Kebiasaan saling berbagi rokok di kalangan teman sebaya juga memperkuat fase kecanduan. Karena itu, Agung menilai sekolah semestinya diberikan peran lebih besar dalam mengendalikan ekosistem merokok di lingkungannya.
“Sekolah harus menjadi ruang yang benar-benar bebas rokok, tidak hanya dari konsumsi, tapi juga dari promosi dan penjualan,” tegas Agung.
Iklan Rokok Masif, Regulasi Lemah
IDEAS juga menyoroti gencarnya iklan dan promosi rokok yang menyasar kelompok muda. Iklan-iklan tersebut, menurut Agung, menancapkan asosiasi positif merokok dengan nilai kebebasan, maskulinitas, dan petualangan.
“Di tengah banjir iklan, kesadaran publik soal bahaya rokok tenggelam.
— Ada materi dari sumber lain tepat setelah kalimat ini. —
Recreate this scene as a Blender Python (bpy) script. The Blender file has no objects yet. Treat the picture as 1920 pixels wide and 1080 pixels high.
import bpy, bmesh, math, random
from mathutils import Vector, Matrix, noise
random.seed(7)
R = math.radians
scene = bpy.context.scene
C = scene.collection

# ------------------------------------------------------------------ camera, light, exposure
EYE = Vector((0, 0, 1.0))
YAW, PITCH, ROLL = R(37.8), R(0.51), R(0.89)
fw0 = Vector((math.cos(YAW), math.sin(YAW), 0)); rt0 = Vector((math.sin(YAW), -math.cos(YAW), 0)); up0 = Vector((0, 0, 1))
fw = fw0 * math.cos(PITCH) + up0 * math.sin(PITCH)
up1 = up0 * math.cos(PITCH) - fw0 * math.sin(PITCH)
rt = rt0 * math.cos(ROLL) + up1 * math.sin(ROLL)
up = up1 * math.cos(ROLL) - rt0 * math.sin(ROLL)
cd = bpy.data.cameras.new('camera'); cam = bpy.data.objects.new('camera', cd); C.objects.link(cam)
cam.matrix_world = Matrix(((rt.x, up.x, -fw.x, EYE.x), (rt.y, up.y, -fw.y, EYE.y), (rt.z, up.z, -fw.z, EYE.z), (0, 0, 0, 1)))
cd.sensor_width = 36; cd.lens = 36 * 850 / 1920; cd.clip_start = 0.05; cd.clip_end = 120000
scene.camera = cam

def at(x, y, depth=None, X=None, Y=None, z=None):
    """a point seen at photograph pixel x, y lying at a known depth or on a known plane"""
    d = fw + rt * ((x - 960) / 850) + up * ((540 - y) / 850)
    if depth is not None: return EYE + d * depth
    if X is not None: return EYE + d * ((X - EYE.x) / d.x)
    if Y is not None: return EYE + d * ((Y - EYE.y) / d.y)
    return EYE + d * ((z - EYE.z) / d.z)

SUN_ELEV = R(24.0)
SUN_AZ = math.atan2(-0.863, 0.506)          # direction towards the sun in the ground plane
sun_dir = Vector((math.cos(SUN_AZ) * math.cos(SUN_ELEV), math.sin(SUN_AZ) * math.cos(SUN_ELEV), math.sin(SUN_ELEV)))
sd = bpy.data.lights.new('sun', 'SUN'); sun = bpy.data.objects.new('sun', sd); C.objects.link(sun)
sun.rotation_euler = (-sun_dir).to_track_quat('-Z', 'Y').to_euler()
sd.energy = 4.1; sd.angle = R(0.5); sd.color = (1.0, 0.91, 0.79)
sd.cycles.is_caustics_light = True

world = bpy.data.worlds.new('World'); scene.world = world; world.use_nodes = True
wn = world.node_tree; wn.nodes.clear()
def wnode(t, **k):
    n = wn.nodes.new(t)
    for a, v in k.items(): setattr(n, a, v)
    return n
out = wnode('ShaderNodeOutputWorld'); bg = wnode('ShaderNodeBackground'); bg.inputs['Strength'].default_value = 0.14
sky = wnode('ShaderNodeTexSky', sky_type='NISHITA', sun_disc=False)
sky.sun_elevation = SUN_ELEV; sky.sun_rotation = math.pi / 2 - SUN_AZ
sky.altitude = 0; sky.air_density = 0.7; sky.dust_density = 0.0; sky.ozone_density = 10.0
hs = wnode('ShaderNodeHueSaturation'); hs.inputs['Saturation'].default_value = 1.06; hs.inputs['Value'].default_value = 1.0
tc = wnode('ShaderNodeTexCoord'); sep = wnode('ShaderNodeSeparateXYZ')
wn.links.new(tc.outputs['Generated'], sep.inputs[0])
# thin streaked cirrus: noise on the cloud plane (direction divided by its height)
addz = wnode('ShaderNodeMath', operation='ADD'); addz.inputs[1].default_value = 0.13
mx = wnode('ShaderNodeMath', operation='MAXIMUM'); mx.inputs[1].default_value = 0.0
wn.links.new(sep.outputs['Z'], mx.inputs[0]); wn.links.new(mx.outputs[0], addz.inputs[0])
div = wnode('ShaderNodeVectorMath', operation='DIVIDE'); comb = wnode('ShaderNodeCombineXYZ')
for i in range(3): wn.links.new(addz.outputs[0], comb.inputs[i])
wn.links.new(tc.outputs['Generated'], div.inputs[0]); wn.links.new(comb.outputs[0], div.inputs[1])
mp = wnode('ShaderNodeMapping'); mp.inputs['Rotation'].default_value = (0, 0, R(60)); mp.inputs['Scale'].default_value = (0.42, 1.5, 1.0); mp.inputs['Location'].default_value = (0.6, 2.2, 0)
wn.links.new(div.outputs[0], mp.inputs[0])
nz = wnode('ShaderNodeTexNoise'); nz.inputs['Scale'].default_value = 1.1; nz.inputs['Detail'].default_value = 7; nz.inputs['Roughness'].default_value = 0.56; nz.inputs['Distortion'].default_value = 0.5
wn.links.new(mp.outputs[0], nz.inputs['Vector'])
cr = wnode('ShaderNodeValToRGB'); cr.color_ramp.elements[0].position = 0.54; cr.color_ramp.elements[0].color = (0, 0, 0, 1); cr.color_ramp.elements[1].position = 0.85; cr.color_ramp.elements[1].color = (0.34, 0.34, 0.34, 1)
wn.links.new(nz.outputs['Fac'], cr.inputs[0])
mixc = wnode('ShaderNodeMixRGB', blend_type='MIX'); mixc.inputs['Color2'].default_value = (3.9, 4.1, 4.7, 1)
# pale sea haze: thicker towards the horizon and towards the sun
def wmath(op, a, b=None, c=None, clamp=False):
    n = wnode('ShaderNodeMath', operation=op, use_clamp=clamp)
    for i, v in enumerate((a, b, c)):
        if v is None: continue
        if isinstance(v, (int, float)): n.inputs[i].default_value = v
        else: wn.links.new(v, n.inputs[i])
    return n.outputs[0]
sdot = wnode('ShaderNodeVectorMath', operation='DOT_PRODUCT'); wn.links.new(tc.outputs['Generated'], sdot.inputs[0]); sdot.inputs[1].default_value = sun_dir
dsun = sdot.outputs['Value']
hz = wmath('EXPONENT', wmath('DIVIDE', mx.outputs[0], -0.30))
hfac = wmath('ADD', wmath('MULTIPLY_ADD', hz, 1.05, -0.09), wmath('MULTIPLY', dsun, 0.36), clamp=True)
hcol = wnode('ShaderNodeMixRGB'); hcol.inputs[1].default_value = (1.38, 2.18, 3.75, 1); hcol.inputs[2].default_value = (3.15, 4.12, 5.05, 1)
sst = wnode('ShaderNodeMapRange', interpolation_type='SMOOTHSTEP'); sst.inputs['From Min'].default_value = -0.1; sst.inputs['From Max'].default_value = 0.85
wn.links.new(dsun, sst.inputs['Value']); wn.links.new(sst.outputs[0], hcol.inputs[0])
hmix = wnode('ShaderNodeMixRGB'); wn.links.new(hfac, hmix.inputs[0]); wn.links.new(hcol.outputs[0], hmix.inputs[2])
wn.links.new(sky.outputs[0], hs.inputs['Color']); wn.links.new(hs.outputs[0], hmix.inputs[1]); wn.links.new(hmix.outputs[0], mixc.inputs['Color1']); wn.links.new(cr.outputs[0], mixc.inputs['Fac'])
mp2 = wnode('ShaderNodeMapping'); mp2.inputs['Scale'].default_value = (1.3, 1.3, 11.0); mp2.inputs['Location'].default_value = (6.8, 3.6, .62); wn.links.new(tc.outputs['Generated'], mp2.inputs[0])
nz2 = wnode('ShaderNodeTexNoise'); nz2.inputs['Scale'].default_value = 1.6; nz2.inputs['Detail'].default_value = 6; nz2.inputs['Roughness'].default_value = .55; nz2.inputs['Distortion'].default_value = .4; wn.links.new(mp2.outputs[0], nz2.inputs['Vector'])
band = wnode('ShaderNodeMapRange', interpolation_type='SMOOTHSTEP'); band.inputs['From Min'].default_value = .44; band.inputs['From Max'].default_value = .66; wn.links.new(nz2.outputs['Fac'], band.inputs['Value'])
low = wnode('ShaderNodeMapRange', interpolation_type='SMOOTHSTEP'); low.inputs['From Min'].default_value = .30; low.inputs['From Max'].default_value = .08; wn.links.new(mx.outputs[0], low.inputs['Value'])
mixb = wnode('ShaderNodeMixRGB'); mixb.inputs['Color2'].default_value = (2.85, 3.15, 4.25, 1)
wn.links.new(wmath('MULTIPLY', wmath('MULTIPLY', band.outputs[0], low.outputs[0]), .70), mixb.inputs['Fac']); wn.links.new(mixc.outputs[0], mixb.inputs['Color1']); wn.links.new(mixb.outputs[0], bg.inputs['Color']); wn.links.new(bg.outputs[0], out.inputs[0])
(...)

Anak-anak miskin yang tumbuh dalam kondisi terbatas justru menjadi target paling empuk,” ujarnya.
IDEAS mendorong pemerintah memperketat larangan iklan, promosi, dan penjualan rokok di sekitar sekolah, terutama di wilayah pedesaan yang rentan.
“Minimal dalam radius beberapa ratus meter dari sekolah tidak boleh ada toko yang menjual rokok atau menampilkan iklan rokok,” tegas Agung.
Tantangan Kebijakan
Menurut IDEAS, permasalahan merokok di kalangan keluarga miskin bukan sekadar isu kesehatan, tetapi masalah kebijakan publik yang mencakup dimensi ekonomi, sosial, dan pendidikan.
Dari serangkaian riset ini, IDEAS menyimpulkan bahwa faktor-faktor di luar rumah, baik dari lingkungan sosial maupun sekolah, terbukti lebih banyak memengaruhi anak untuk mulai merokok hingga akhirnya menjadi perokok aktif. Kebiasaan saling berbagi rokok di antara teman sebaya membuat fase kecanduan semakin dalam.
Selain faktor lingkungan eksternal, iklan rokok juga berperan besar dalam meningkatkan prevalensi perokok pemula, khususnya di kalangan anak dan remaja.
“Kesadaran publik yang sebenarnya sudah terbangun tentang bahaya rokok terus tenggelam karena dihantam bertubi-tubi oleh beragam strategi iklan dan gencarnya promosi,” tutur Agung.